20. The term of the Managing Committee of the bank expired some time ago. In contemplation of introducing certain reforms, the Government of

A.P. has decided to constitute Managing Committees with Persons-in-charge. In exercise of its power u/s 32(7)(a) of the Act, the Government

issued G.O. Ms. No.45 dated 19-2-2003, laying down the broad guidelines for appointment of Persons in charge for various categories of the

Societies. So far as the Bank is concerned, the G.O. provides for appointment of the following Persons in charge:

(a) Sri T.D. Janardhana Rao, elected Chairman. APCOB, who will function as Chairperson of the PICs.

(b) The Managing Director, APCOB.

(c) The Commissioner for Co-operation and Registrar of Co-operative Societies or his nominee.

(d) The Secretary to Government Institutional Finance (Fin, and Plg. Deptt.)

(e) The Chief General Manager, NABARD, Regional Office, Hyderabad.

The 3rd respondent herein was included as one of its members. It was in this context that the 3rd respondent issued proceedings dated 22-2-2002

nominating one B, Sreedhar, the Additional Registrar of Co-operative Societies, as his nominee. Though, in the said proceedings, he has referred

to exercise of power u/s 32(7)(a), to that extent it needs to be ignored, inasmuch the 3rd respondent is not at all the authority conferred with the

power to appoint the Persons in-charge for the Bank.

21. It is the specific case of the petitioner that the file relating to the further course of action against him, consequent on the submission of the report

by the Enquiry Officer, was circulated to various members of the Committee. It is alleged that the Chairperson and the Chief General Manager of

NABARD did not agree with the proposal to differ with the findings and it was not signed by the nominee of the 3rd respondent. It is alleged that

only Respondents 2 and 4 have agreed with the proposal. Exception is taken to the participation of the 3rd respondent in the decision making

process. The basis of the contention is that once the 3rd respondent has nominated Sri B. Sreedhar as his nominee, it is not open to the 3rd

respondent to Act as member of the Committee.

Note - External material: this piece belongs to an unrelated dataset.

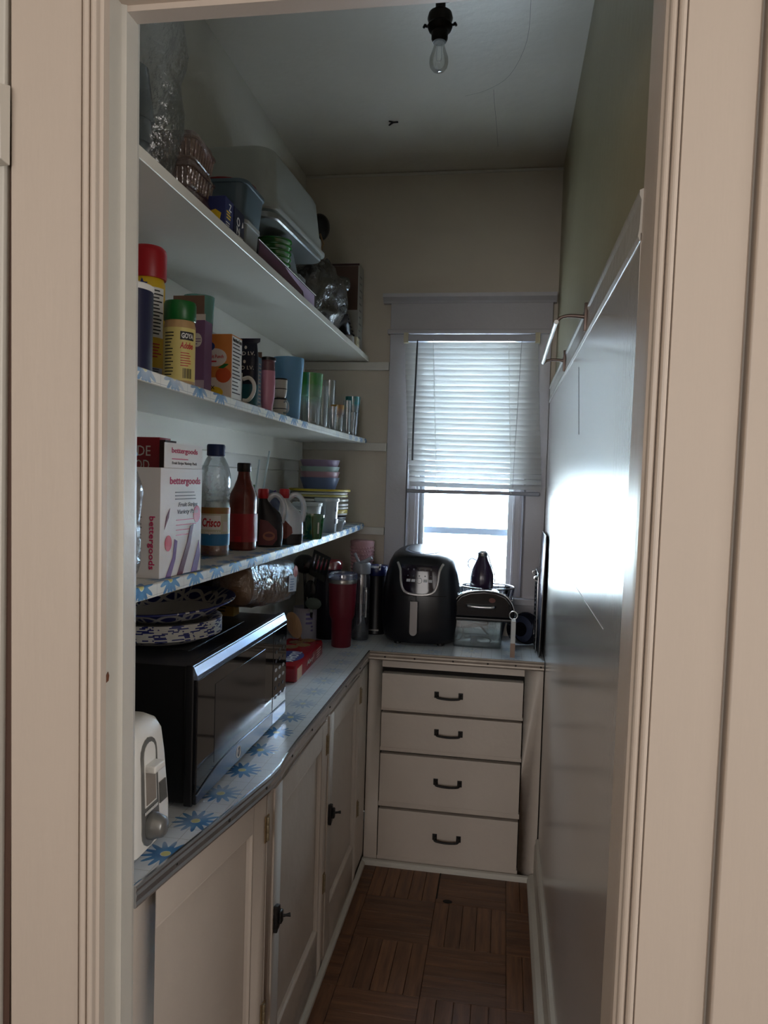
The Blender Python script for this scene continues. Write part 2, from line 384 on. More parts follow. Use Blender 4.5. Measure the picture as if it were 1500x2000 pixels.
# ------------------------------------------------------------------ room shell
fl = struct(box('floor', -2.2, 2.0, -2.7, 3.1, -.06, -.006, mat('floor_base', S(78, 50, 34), .4, var=.2)))
parq = [wood('parquet_y', S(86, 56, 38), S(136, 94, 64), 0), wood('parquet_x', S(80, 52, 36), S(128, 88, 60), 1)]
SQ, NF = .228, 5
fw = SQ/NF
def plank_mesh(ax):
    a, b = (fw/2-.0006, SQ/2-.0006) if ax == 0 else (SQ/2-.0006, fw/2-.0006)
    o = G().box(-a, a, -b, b, -.006, 0).build('plank', parq[ax], fl, bev=.0008, seg=1); return o
pm = [plank_mesh(0), plank_mesh(1)]; used = [False, False]
for i in range(-1, 4):
    for j in range(8):
        ax = (i+j) % 2
        for k in range(NF):
            cx, cy = -.52+SQ*(i+.5)+.118, 1.02+SQ*(j+.5)
            off = (k-(NF-1)/2)*fw
            x, y = (cx+off, cy) if ax == 0 else (cx, cy+off)
            if x < -.53 or x > .17 or y > 2.66: continue
            if not used[ax]: o = pm[ax]; used[ax] = True
            else: o = pm[ax].copy(); COL.objects.link(o)
            o.location = (x, y, random.uniform(-.0004, .0004))
decal('floor_hole', ell(.016, .011, n=9), dark, fl, (-.135, 2.40, .0002), (1, 0, 0), (0, 1, 0), .0006)
decal('floor_crack', rect(-.002, .002, 0, .18), dark, fl, (-.172, 2.41, .0002), (1, 0, 0), (0, 1, 0), .0006)

struct(box('ceiling', XL-.05, XR+.06, Y0, D+.05, ZC, ZC+.06, paint_ceil))
# left wall: wide boards, seams recessed
wl = struct(box('wall_left', XL-.08, XL-.006, Y0-.02, D+.05, 0, ZC, paint_wall))
bz = [0, .74, .95, 1.16, 1.30, 1.4, 1.478, 1.56, 1.70, 1.80, ZC]
for a, b in zip(bz[:-1], bz[1:]):
    box('board', XL-.0062, XL, Y0, D, a+.0012, b-(.0012 if b < ZC else 0), paint_wall, wl, bev=.0012, seg=1)
# cleats that carry the shelves on left and back walls
ZS = (1.870, 1.540, 1.196)      # shelf tops: upper, middle, lower
SHX = -.562                     # shelf front
for i, z in enumerate(ZS):
    t = .020 if i == 0 else .022
    struct(box('trim_%d' % (i+1), XL, XL+.02, Y0+.02, D-.02, z-t-.075, z-t, shelfp, bev=.002))
# back wall, with the window opening
HX0, HX1, HZ0, HZ1 = -.372, .062, .925, 1.955
wb = G()
wb.box(XL-.05, HX0, D, D+.12, 0, ZC); wb.box(HX1, XR+.06, D, D+.12, 0, ZC)
wb.box(HX0, HX1, D, D+.12, 0, HZ0); wb.box(HX0, HX1, D, D+.12, HZ1, ZC)
struct(wb.build('wall_back', paint_back))
for i, (z0, z1) in enumerate(((1.815, 1.847), (1.490, 1.523), (1.151, 1.182))):
    struct(box('trim_%d' % (i+4), XL+.02, -.476, D-.022, D, z0, z1, trim2, bev=.002))
# thin bead along the ceiling / back wall joint
struct(box('trim_7', XL, XR, D-.006, D, ZC-.012, ZC-.003, trim2))
# right wall: painted plaster above, glossy wainscot below a rail
struct(box('wall_right', XR, XR+.06, Y0, D+.05, 0, ZC, paint_olive))
def gloss_panel():
    m, nt = nodes_of('gloss_wainscot'); L = nt.links.new
    out = N(nt, 'ShaderNodeOutputMaterial'); p = N(nt, 'ShaderNodeBsdfPrincipled', i_Roughness=.24); L(p.outputs[0], out.inputs[0])
    p.inputs['Specular IOR Level'].default_value = 1.0; p.inputs['Coat Weight'].default_value = 1.0; p.inputs['Coat Roughness'].default_value = .23; p.inputs['Coat IOR'].default_value = 1.7
    g = N(nt, 'ShaderNodeNewGeometry'); mp = N(nt, 'ShaderNodeMapping'); mp.inputs['Scale'].default_value = (1, 60, 2.2); L(g.outputs['Position'], mp.inputs['Vector'])
    nz = N(nt, 'ShaderNodeTexNoise', i_Scale=2.4, i_Detail=5.0, i_Roughness=.6); L(mp.outputs[0], nz.inputs['Vector'])
    n2 = N(nt, 'ShaderNodeTexNoise', i_Scale=110.0, i_Detail=2.0); L(g.outputs['Position'], n2.inputs['Vector'])
    h = mth(nt, 'MULTIPLY_ADD', n2.outputs[0], .35, nz.outputs[0])
    b = N(nt, 'ShaderNodeBump', i_Strength=.10, i_Distance=.004); L(h, b.inputs['Height']); L(b.outputs[0], p.inputs['Normal'])
    mx = N(nt, 'ShaderNodeMix', data_type='RGBA'); mx.inputs[6].default_value = S(204, 198, 192); mx.inputs[7].default_value = S(186, 180, 174); L(nz.outputs[0], mx.inputs[0])
    L(mx.outputs[2], p.inputs['Base Color']); return m
wains = gloss_panel(); MATS['gloss_wainscot'] = wains
wp = struct(box('wainscot_panel', XP, XR, Y0, D-.004, .0, 1.70, wains))
rail = G().prism([(XR, 1.690), (XP-.001, 1.690), (XP-.0035, 1.696), (XP-.002, 1.706), (XP-.001, 1.742), (XP-.0035, 1.748), (XP-.0035, 1.754), (XR, 1.764)], 'y', Y0, D-.03)
struct(rail.build('trim_8', mat('rail_paint', S(196, 192, 184), .2, bump=.12, bscale=60, var=.06)))
# scratches in the glossy paint
def scratch(p0, p1, m, w=.0009):
    g = G().tube([(XP, p0[0], p0[1]), (XP, (p0[0]+p1[0])/2, (p0[1]+p1[1])/2+.004), (XP, p1[0], p1[1])], w, 5); g.build('scratch', m, wp)
scr_w = mat('scratch_pale', S(235, 235, 235), .5); scr_d = mat('scratch_dark', S(90, 90, 92), .6)
scratch((2.367, 1.345), (1.10, 1.333), scr_d, .0006); scratch((2.30, 1.156), (1.193, 1.155), scr_w, .0007)
scratch((1.79, 1.65), (1.72, 1.49), scr_d, .0009)
# door wall (kitchen side), three pieces in one shell
dw = G()
JL, JR, JH = -.525, .1575, 2.003
SKL, SKR = -.0094, .0073
dw.box(-2.2, JL-.02, YK, Y0, 0, ZC); dw.box(JR+.02, 2.0, YK, Y0, 0, ZC); dw.box(JL-.02, JR+.02, YK, Y0, JH+.02, ZC)
struct(dw.build('wall_door', mat('kitchen_wall', S(205, 196, 184), .5, bump=.1, var=.04, scale=6)))
# kitchen behind the camera
kw = mat('kitchen_paint', S(214, 206, 194), .6, var=.04, scale=4)
kg = G(); kg.box(-2.2, 2.0, -2.7, -2.62, 0, ZC)
struct(kg.build('wall_kitchen_rear', kw))
struct(box('wall_kitchen_left', -2.2, -2.12, -2.7, YK, 0, ZC, kw)); struct(box('wall_kitchen_right', 1.92, 2.0, -2.7, YK, 0, ZC, kw))
struct(box('ceiling_kitchen', -2.2, 2.0, -2.7, YK+.05, ZC, ZC+.06, kw))
# door frame: jambs, stop, casing with two beads; a touch out of plumb
def skew(g, k): g.v = [(x+k*(z-CAM_H), y, z) for x, y, z in g.v]; return g
def bead(cx, cy, r, n=7): return arc(cx, cy, r, 180, 360, n)
def casing_left():
    g = G()
    prof = [(-.648, .925), (-.648, .902), (-.645, .899), (-.5475, .899), (-.546, .906)]+bead(-.5415, .9005, .0042)+[(-.5368, .907)]+bead(-.532, .903, .0042)+[(-.5275, .909), (-.524, .912), (-.5235, .925)]
    g.prism(prof, 'z', 0, 2.11); return skew(g, SKL).build('trim_9', trim, bev=0)
struct(casing_left())
def casing_right():
    g = G()
    prof = [(.1565, .925), (.1572, .912), (.160, .909)]+bead(.1645, .903, .0042)+[(.1692, .907)]+bead(.174, .9005, .0042)+[(.1785, .906), (.180, .899), (.2555, .899), (.258, .902), (.258, .925)]
    g.prism(prof, 'z', 0, 2.11); return skew(g, SKR).build('trim_10', trim)
struct(casing_right())
struct(G().box(-.65, .26, .899, .925, JH+.002, JH+.11).build('trim_11', trim, bev=.002))
jl = G(); jl.prism([(JL-.02, .925), (JL, .925), (JL, .958), (JL+.006, .961), (JL+.006, .992), (JL+.003, Y0), (JL-.02, Y0)], 'z', 0, JH); struct(skew(jl, SKL).build('trim_12', trim2))
jr = G(); jr.prism([(JR+.02, .925), (JR+.02, Y0), (JR, Y0), (JR, .925)], 'z', 0, JH); struct(skew(jr, SKR).build('trim_13', trim))
jh = G(); jh.box(JL-.03, JR+.03, .925, Y0, JH, JH+.02); jh.box(JL-.03, JR+.03, .962, .990, JH-.008, JH); struct(jh.build('trim_14', trim))
# next board left of a dark joint, with a moulded ledge end; flat board right of the casing
struct(box('trim_15', -.80, -.6575, .895, .915, 0, 2.11, trim2, bev=.002))
lg = G().prism([(.895, 1.768), (.876, 1.770), (.874, 1.838), (.868, 1.842), (.866, 1.852), (.872, 1.862), (.895, 1.870)], 'x', -.80, -.648); struct(lg.build('trim_16', trim2, bev=.0015))
struct(skew(G().box(.263, .62, .893, .915, 0, 2.11), SKR).build('trim_17', trim, bev=.003))
struct(box('trim_18', -.6576, -.648, .908, .915, 0, 2.11, mat('joint_dark', S(92, 66, 54), .7)))
for (x, y, z, w, h, fx) in ((-.5232, .93, 1.098, .004, .007, 1), (-.5245, .94, .985, .0035, .009, 1)):
    decal('paint_chip', [(-w, -h), (w*.6, -h*.8), (w, h*.2), (w*.3, h), (-w*.8, h*.5)], chip, bpy.data.objects['trim_12'], (x+SKL*(z-CAM_H)-.0013, y, z), (0, 1, 0), (0, 0, 1), .0006)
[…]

22. The nomination referred to above, can, in away, be treated as creation of agency or delegation of power. The 3rd respondent has permitted

his nominee to act on his behalf. This, in fact is the purport of the agency in Civil and Common law and delegation of powers in the Administrative

Law. In either case, the acts of the agent or the delegate, as the case may be, would bind the principal. Delegation of powers has become an

important aspect of Administrative Law. We are only concerned with a small facet of the said aspect, viz., whether the principal would continue to

possess the power even after delegation.

23. As in the case of agency, in the case of delegation also, the power continues to rest with the principal. It is only with his authorisation and

permission that the agent or delegate continues to exercise the power. To certain extent, the doctrine of pleasure covers the field. The principal

shall always have the power to withdraw the agency or delegation, as the case may be. The exercise of the power by agent or delegate shall be

only during the pleasure of the principal.

24. In Huth v. Clarke, 1890 Queens Bench Divisions 391, both the members of the Bench Lord Coleridge, Chief Justice, and Wills, Justice, has

stated the law in slightly different terms. Lord Coleridge took the view that whenever the principal chooses to exercise the power, which he has

delegated, he can be said to have resumed the same. He observed:

the word ''delegation'' implies that powers are committed to another person or body which are as a rule always subject to resumption by the

power delegating, and many examples of this might be given.

25. Justice Wills, viewed the matter from a different angle. According to him, the delegation does not result in denudation of powers by the

principal. He observed as under:

Delegation, as the word is generally used, does not imply a parting with powers by the person who grants the delegation, but points rather to the

conferring of an authority to do things which otherwise that person would have to do himself.

The difference between these two opinions, if at all, is only as regards emphasis. They are unanimous to the extent that there does not exist any

impediment for the principal authority to exercise the powers even after he has delegated the same. To this can be added a rider that the exercise

of powers by the principal shall not have the effect of nullifying the result of the exercise of the powers by the delegate. Even if revocation of the

delegation is needed to enable the principal to exercise his power, such revocation can be implied from the very exercise of the powers.

26. It is not pointed out that the nominee of the 3rd respondent has participated in the decision making or has subscribed to any view. That being

the situation, it cannot be said that there was anything to prevent the 3rd respondent to participate in the proceedings and to take a view. Therefore

the contention of the petitioner in this regard cannot be accepted.

27. Arguments were advanced to indicate that the decision contained in the show-cause notice cannot be said to be that of the Committee. The

basis for the submission is that even if the participation of the 3rd respondent is taken into account, only three out of five members have decided

the matter and such a decision cannot be said to be that of the Committee.

28. The learned Additional Advocate-General has invited the attention of this Court to the relevant provisions of the Bye-Laws of the Bank. Bye-

law 30(f) mandates that the opinion of the majority of those present and voting in the meeting of the Board of the Management, shall be the

decision of the Board. That being the case, no exception can be taken for treating the decision contained in the show-cause notice as that of the

Board.

29. Certain ancillary submissions were also made as regards the status of the Committee with reference to the various provisions of the Act and

Rules made thereunder. Inasmuch as it is held that the show-cause notice is vitiated for not affording an opportunity to the petitioner, it is not

necessary to go into those minute aspects.

30. In the result, the show-cause notice dated 5-5-2001 is set aside. It is however, left open to the respondent to issue show-cause notice to the

petitioner, in case the respondents propose to differ with the findings of the Enquiry Officer. Such notice shall contain the reasons, on the basis of

which, they propose to differ. Thereafter, it shall be open to the petitioner to submit explanation and, for the respondents to proceed with the

matter, in accordance with law.

31. The writ petition is allowed to the extent indicated above. No costs.